DESCRIPTION OF THE TASK: Without the pictures, set down the records below word for word.

(3D scene scripts)
-- Begin --
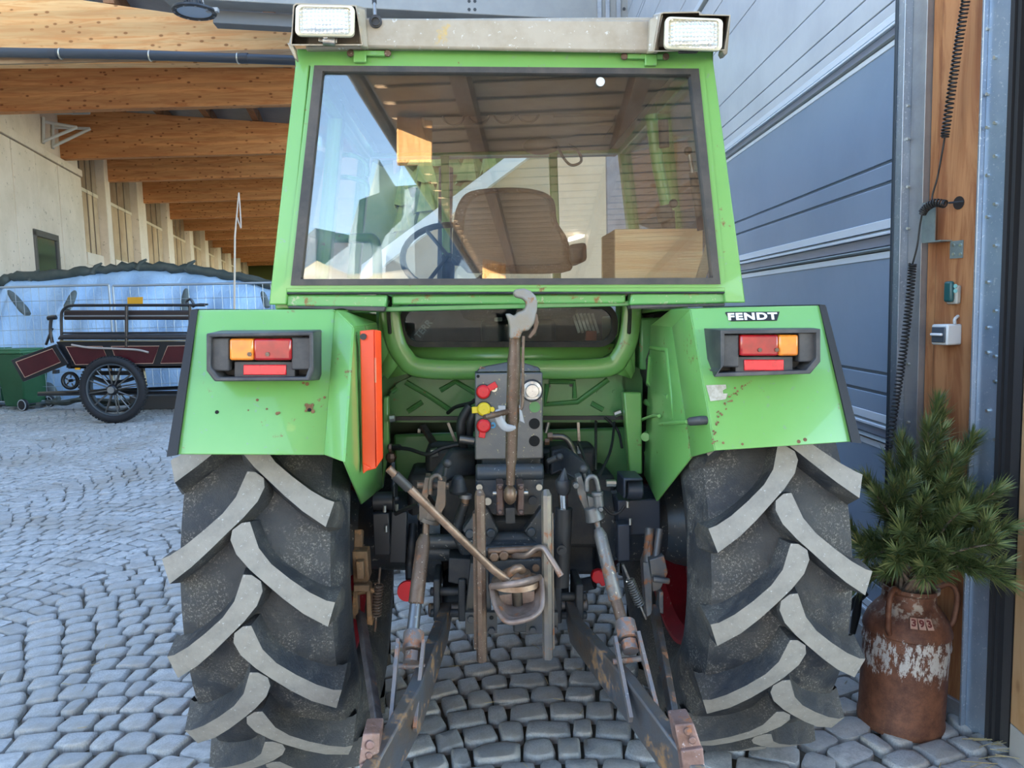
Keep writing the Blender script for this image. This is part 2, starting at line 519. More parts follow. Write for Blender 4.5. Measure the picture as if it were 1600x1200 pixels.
wallbox(MB(), 1421, 1442, -.10, .022).build('steel_jamb', GALVG, wall_right, bevel=.002)
b_ = MB(); wallbox(b_, 1528, 1537, -.02, .03); wallbox(b_, 1535.5, 1539, .0, .055); b_.build('steel_jamb', GALV, wall_right, bevel=.002)
wallbox(MB(), 1539, 1577, -.02, .035).build('steel_jamb', mat('blue_galvanised_steel', (.36, .44, .54), .36, .7, var=(.28, .36, .47), vs=4, speck=.25, spc=(.5, .56, .62), sps=70), wall_right, bevel=.002)
b_ = MB(); wallbox(b_, 1577, 1583.5, -.02, .05); wallbox(b_, 1584.5, 1590, -.02, .04); b_.build('rubber_seal', RUBBER, wall_right)
wallbox(MB(), 1590, 1604, -.1, .015).build('steel_edge', mat('brown_steel', (.075, .07, .07), .5, .5), wall_right)
b_ = MB()
for i, py in enumerate((36, 138, 190, 265, 330, 432, 503, 542, 633)):
    for px in (1417, 1541, 1553):
        q = onwall(px, py + (px % 7) * 9, .045 if px > 1430 else .045); b_.bolt(q - WN * .012, WN, .006, .012)
b_.build('screw_row', ZINC, wall_right, kind='stuff')
# the timber clad corner beyond the seal, nearest the camera
t0 = wt(1604, 0); p0 = BA + WD * t0
cl = [p0 + WN * .0, p0 + WN * .045 - WD * .03, p0 - WD * .45 + WN * .2, p0 - WD * .45 - WN * .3, p0 - WN * .3]
wall_near = struct(MB().prism([V3((q.x, q.y, .12)) for q in cl], (0, 0, 6)).build('wall_near', wood_mat('larch_cladding', (.45, .24, .10), (.60, .37, .19), axis='Z', scale=1.2), bevel=.004))
MB().prism([V3((q.x, q.y, 0)) for q in cl], (0, 0, .118)).build('concrete_plinth', mat('plinth_concrete', (.38, .35, .31), .9, bump=.3), wall_near, bevel=.003)

# the door: horizontal profiles swept along its length
DP0 = BA + WD * wt(1404, -.02); DP0.z = 0
DD = V3((11 / 1200., 1, 0)).normalized(); DN = V3((-DD.y, DD.x, 0))
if DN.x > 0: DN = -DN
DLEN = 7.3
def dz(py, px=1405): return onplane(px, py, DP0, DN).z
PANB = mat('blue_grey_door_sheet', (.25, .325, .425), .36, .1, var=(.22, .295, .395), vs=2, va=.6)
PANW = mat('pale_door_sheet', (.62, .645, .67), .3, .1, var=(.53, .555, .59), vs=3, va=.8)
PALE = mat('pale_aluminium_trim', (.72, .77, .82), .3, .12)
GASK = mat('grey_green_gasket', (.24, .26, .255), .4)
GROOV = mat('groove_tone', (.11, .15, .19), .5)  # darker tone of the door sheet, laid in the grooves
door = struct(MB().box2((0, 0, 0), (.02, .02, .02)).build('door_1', GALVG, smooth=0))
door.data.clear_geometry()
def strip(name, z0, z1, o0, o1, m_, bev=0., round_=False, y0=.004):
    b_ = MB()
    a = DP0 + DD * y0; e = DD * (DLEN - y0)
    if round_:
        n_ = 8; pts = []
        for i in range(n_ + 1):
            t = PI * i / n_; pts.append(a + DN * (o0 + (o1 - o0) * math.sin(t)) + V3((0, 0, (z0 + z1) / 2 - math.cos(t) * (z1 - z0) / 2)))
        b_.prism(pts, e)
    else:
        b_.prism([a + DN * o0 + V3((0, 0, z0)), a + DN * o1 + V3((0, 0, z0)), a + DN * o1 + V3((0, 0, z1)), a + DN * o0 + V3((0, 0, z1))], e)
    return b_.build(name, m_, door, bevel=bev)
# panels with their grooves (pixel rows read where the door meets the jamb)
def panel_rows(rows, m_):
    for y0, y1 in rows: strip('door_panel', dz(y1), dz(y0), -.045, 0., m_, .003)
panel_rows([(65, 244), (249, 277), (282, 338)], PANB)
panel_rows([(400, 586), (591, 619), (624, 655)], PANB)
panel_rows([(711, 905), (910, 938), (942, 975)], PANB)
for a, c in ((246, 249), (279, 282), (586, 591), (619, 624), (905, 910), (938, 942)):
    strip('panel_groove', dz(c) - .008, dz(a) + .008, -.045, -.0065, GROOV)
for top, hh_ in ((15, 51), (338, 63), (655, 57), (975, 54)):
    k = (dz(top) - dz(top + hh_)) / 51
    z = lambda d: dz(top) - d * k
    strip('trim_strip', z(12), z(0), -.05, .004, PALE, .002)
    strip('trim_strip', z(15.5), z(13), -.05, -.003, GASK)
    strip('trim_strip', z(20), z(16), -.05, .012, PALE, .002)
    strip('hinge_rail', z(34), z(20.5), -.05, -.004, mat('violet_grey_rail', (.27, .31, .40), .3, .4), .002)
    strip('gasket', z(41.5), z(34.5), -.03, .016, GASK, round_=True)
    strip('trim_strip', z(51), z(42), -.05, .004, PALE, .002)
zt = dz(15)
zz = zt
for h, m_ in ((.055, PANW), (.10, PANW), (.17, PANW), (.42, PANW), (.30, PANW), (.16, PANW)):
    strip('door_panel', zz, zz + h - .007, -.045, .001, m_, .003); zz += h
strip('gasket', zz - .005, zz + .045, -.03, .02, GASK, round_=True); zz += .05
strip('trim_strip', zz, zz + .05, -.05, .006, PALE, .003); zz += .055
for h in (.2, .45, .35, .06, .3, .5, .5, .4):
    strip('door_panel', zz, zz + h - .008, -.045, .001, PANW, .003); zz += h
strip('door_rail', 0.02, dz(1027), -.06, .012, GALVG, .003)
strip('panel_backing', .02, zz, -.06, -.0455, mat('door_backing', (.09, .11, .13), .6))
# far door edge: a slanting steel channel and the lintel over the gate
fe = DP0 + DD * DLEN
b_ = MB(); b_.prism([fe + DN * -.05, fe + DN * .30, fe + DN * .30 + DD * .12, fe - DN * .05 + DD * .12], (0, 0, 7.2)); b_.build('door_channel', GALVG, door, bevel=.01)

LINT = mat('lintel_sheet', (.34, .33, .30), .55, .1, var=(.29, .285, .265), vs=2)
def lint(px, py, dy): return W(px, py, 10.2 + dy)
trim_1 = MB()
a0, a1 = W(250, -4, 10.0), W(1042, 38, 10.45)
trim_1.hexa([a0, a1, a1 + V3((0, .3, 0)), a0 + V3((0, .3, 0)), a0 + V3((0, 0, 2.2)), a1 + V3((0, 0, 2.2)), a1 + V3((0, .3, 2.2)), a0 + V3((0, .3, 2.2))])
trim_1 = struct(trim_1.build('trim_1', LINT, bevel=.01))
for px in (932, 945, 963):
    t = (px - 250) / 792.; q = a0.lerp(a1, t)
    MB().box2(q + V3((-.03, -.03, .005)), q + V3((.03, -.001, 2.2))).build('lintel_rib', GALVG, trim_1, bevel=.004)
q0 = a0 + V3((.0, .32, -.05)); q1 = a1 + V3((0, .32, -.05))
MB().bar(a0.lerp(a1, .08) + V3((0, .40, -.09)), a1 + V3((0, .40, -.10)), .2, .17).build('lintel_rail', mat('rail_steel', (.16, .17, .18), .5, .4), trim_1, bevel=.01)
b_ = MB()
for px, py in ((733, 2), (742, 2), (733, 15), (742, 15), (975, 14), (992, 14)):
    t = (px - 250) / 792.; q = a0.lerp(a1, t); q2 = W(px, py, q.y - .004); b_.bolt(q2, (0, -1, 0), .022, .006)
b_.build('bolt_set', DARK, trim_1, kind='stuff')

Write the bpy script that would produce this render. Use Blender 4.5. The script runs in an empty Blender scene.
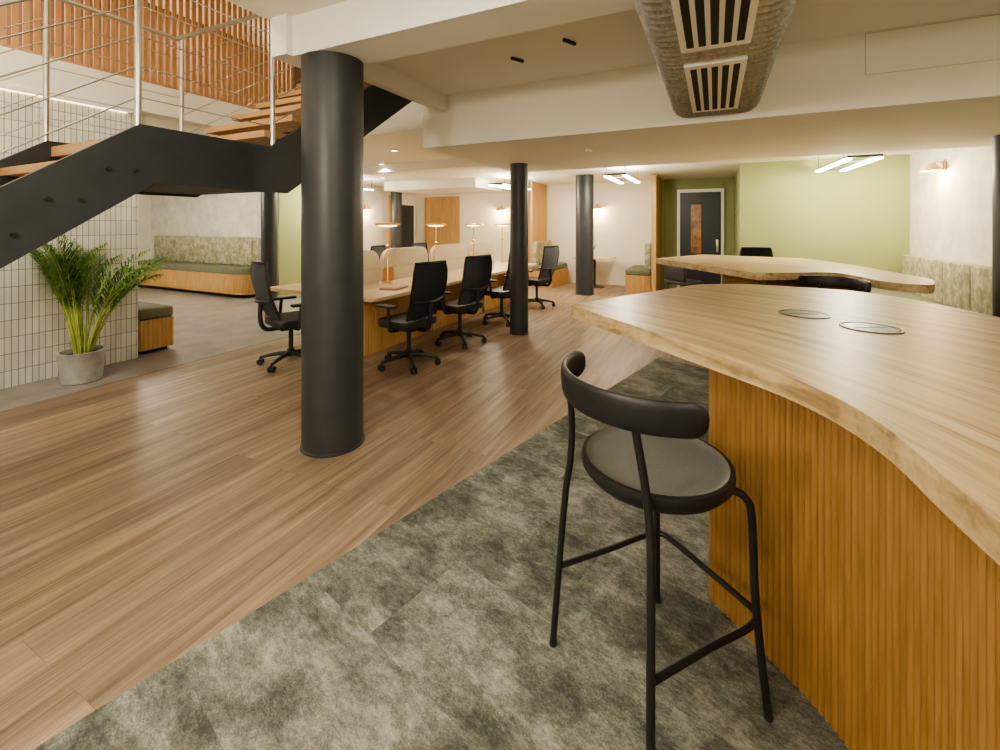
-- End --
WRITTEN RESPONSE:
Keep writing the Blender script for this image. This is part 2, starting at line 519. More parts follow. Write for Blender 4.5. Measure the picture as if it were 1600x1200 pixels.
wallbox(MB(), 1421, 1442, -.10, .022).build('steel_jamb', GALVG, wall_right, bevel=.002)
b_ = MB(); wallbox(b_, 1528, 1537, -.02, .03); wallbox(b_, 1535.5, 1539, .0, .055); b_.build('steel_jamb', GALV, wall_right, bevel=.002)
wallbox(MB(), 1539, 1577, -.02, .035).build('steel_jamb', mat('blue_galvanised_steel', (.36, .44, .54), .36, .7, var=(.28, .36, .47), vs=4, speck=.25, spc=(.5, .56, .62), sps=70), wall_right, bevel=.002)
b_ = MB(); wallbox(b_, 1577, 1583.5, -.02, .05); wallbox(b_, 1584.5, 1590, -.02, .04); b_.build('rubber_seal', RUBBER, wall_right)
wallbox(MB(), 1590, 1604, -.1, .015).build('steel_edge', mat('brown_steel', (.075, .07, .07), .5, .5), wall_right)
b_ = MB()
for i, py in enumerate((36, 138, 190, 265, 330, 432, 503, 542, 633)):
    for px in (1417, 1541, 1553):
        q = onwall(px, py + (px % 7) * 9, .045 if px > 1430 else .045); b_.bolt(q - WN * .012, WN, .006, .012)
b_.build('screw_row', ZINC, wall_right, kind='stuff')
# the timber clad corner beyond the seal, nearest the camera
t0 = wt(1604, 0); p0 = BA + WD * t0
cl = [p0 + WN * .0, p0 + WN * .045 - WD * .03, p0 - WD * .45 + WN * .2, p0 - WD * .45 - WN * .3, p0 - WN * .3]
wall_near = struct(MB().prism([V3((q.x, q.y, .12)) for q in cl], (0, 0, 6)).build('wall_near', wood_mat('larch_cladding', (.45, .24, .10), (.60, .37, .19), axis='Z', scale=1.2), bevel=.004))
MB().prism([V3((q.x, q.y, 0)) for q in cl], (0, 0, .118)).build('concrete_plinth', mat('plinth_concrete', (.38, .35, .31), .9, bump=.3), wall_near, bevel=.003)

# the door: horizontal profiles swept along its length
DP0 = BA + WD * wt(1404, -.02); DP0.z = 0
DD = V3((11 / 1200., 1, 0)).normalized(); DN = V3((-DD.y, DD.x, 0))
if DN.x > 0: DN = -DN
DLEN = 7.3
def dz(py, px=1405): return onplane(px, py, DP0, DN).z
PANB = mat('blue_grey_door_sheet', (.25, .325, .425), .36, .1, var=(.22, .295, .395), vs=2, va=.6)
PANW = mat('pale_door_sheet', (.62, .645, .67), .3, .1, var=(.53, .555, .59), vs=3, va=.8)
PALE = mat('pale_aluminium_trim', (.72, .77, .82), .3, .12)
GASK = mat('grey_green_gasket', (.24, .26, .255), .4)
GROOV = mat('groove_tone', (.11, .15, .19), .5)  # darker tone of the door sheet, laid in the grooves
door = struct(MB().box2((0, 0, 0), (.02, .02, .02)).build('door_1', GALVG, smooth=0))
door.data.clear_geometry()
def strip(name, z0, z1, o0, o1, m_, bev=0., round_=False, y0=.004):
    b_ = MB()
    a = DP0 + DD * y0; e = DD * (DLEN - y0)
    if round_:
        n_ = 8; pts = []
        for i in range(n_ + 1):
            t = PI * i / n_; pts.append(a + DN * (o0 + (o1 - o0) * math.sin(t)) + V3((0, 0, (z0 + z1) / 2 - math.cos(t) * (z1 - z0) / 2)))
        b_.prism(pts, e)
    else:
        b_.prism([a + DN * o0 + V3((0, 0, z0)), a + DN * o1 + V3((0, 0, z0)), a + DN * o1 + V3((0, 0, z1)), a + DN * o0 + V3((0, 0, z1))], e)
    return b_.build(name, m_, door, bevel=bev)
# panels with their grooves (pixel rows read where the door meets the jamb)
def panel_rows(rows, m_):
    for y0, y1 in rows: strip('door_panel', dz(y1), dz(y0), -.045, 0., m_, .003)
panel_rows([(65, 244), (249, 277), (282, 338)], PANB)
panel_rows([(400, 586), (591, 619), (624, 655)], PANB)
panel_rows([(711, 905), (910, 938), (942, 975)], PANB)
for a, c in ((246, 249), (279, 282), (586, 591), (619, 624), (905, 910), (938, 942)):
    strip('panel_groove', dz(c) - .008, dz(a) + .008, -.045, -.0065, GROOV)
for top, hh_ in ((15, 51), (338, 63), (655, 57), (975, 54)):
    k = (dz(top) - dz(top + hh_)) / 51
    z = lambda d: dz(top) - d * k
    strip('trim_strip', z(12), z(0), -.05, .004, PALE, .002)
    strip('trim_strip', z(15.5), z(13), -.05, -.003, GASK)
    strip('trim_strip', z(20), z(16), -.05, .012, PALE, .002)
    strip('hinge_rail', z(34), z(20.5), -.05, -.004, mat('violet_grey_rail', (.27, .31, .40), .3, .4), .002)
    strip('gasket', z(41.5), z(34.5), -.03, .016, GASK, round_=True)
    strip('trim_strip', z(51), z(42), -.05, .004, PALE, .002)
zt = dz(15)
zz = zt
for h, m_ in ((.055, PANW), (.10, PANW), (.17, PANW), (.42, PANW), (.30, PANW), (.16, PANW)):
    strip('door_panel', zz, zz + h - .007, -.045, .001, m_, .003); zz += h
strip('gasket', zz - .005, zz + .045, -.03, .02, GASK, round_=True); zz += .05
strip('trim_strip', zz, zz + .05, -.05, .006, PALE, .003); zz += .055
for h in (.2, .45, .35, .06, .3, .5, .5, .4):
    strip('door_panel', zz, zz + h - .008, -.045, .001, PANW, .003); zz += h
strip('door_rail', 0.02, dz(1027), -.06, .012, GALVG, .003)
strip('panel_backing', .02, zz, -.06, -.0455, mat('door_backing', (.09, .11, .13), .6))
# far door edge: a slanting steel channel and the lintel over the gate
fe = DP0 + DD * DLEN
b_ = MB(); b_.prism([fe + DN * -.05, fe + DN * .30, fe + DN * .30 + DD * .12, fe - DN * .05 + DD * .12], (0, 0, 7.2)); b_.build('door_channel', GALVG, door, bevel=.01)

LINT = mat('lintel_sheet', (.34, .33, .30), .55, .1, var=(.29, .285, .265), vs=2)
def lint(px, py, dy): return W(px, py, 10.2 + dy)
trim_1 = MB()
a0, a1 = W(250, -4, 10.0), W(1042, 38, 10.45)
trim_1.hexa([a0, a1, a1 + V3((0, .3, 0)), a0 + V3((0, .3, 0)), a0 + V3((0, 0, 2.2)), a1 + V3((0, 0, 2.2)), a1 + V3((0, .3, 2.2)), a0 + V3((0, .3, 2.2))])
trim_1 = struct(trim_1.build('trim_1', LINT, bevel=.01))
for px in (932, 945, 963):
    t = (px - 250) / 792.; q = a0.lerp(a1, t)
    MB().box2(q + V3((-.03, -.03, .005)), q + V3((.03, -.001, 2.2))).build('lintel_rib', GALVG, trim_1, bevel=.004)
q0 = a0 + V3((.0, .32, -.05)); q1 = a1 + V3((0, .32, -.05))
MB().bar(a0.lerp(a1, .08) + V3((0, .40, -.09)), a1 + V3((0, .40, -.10)), .2, .17).build('lintel_rail', mat('rail_steel', (.16, .17, .18), .5, .4), trim_1, bevel=.01)
b_ = MB()
for px, py in ((733, 2), (742, 2), (733, 15), (742, 15), (975, 14), (992, 14)):
    t = (px - 250) / 792.; q = a0.lerp(a1, t); q2 = W(px, py, q.y - .004); b_.bolt(q2, (0, -1, 0), .022, .006)
b_.build('bolt_set', DARK, trim_1, kind='stuff')

Write the bpy script that would produce this render. Use Blender 4.5. The script runs in an empty Blender scene.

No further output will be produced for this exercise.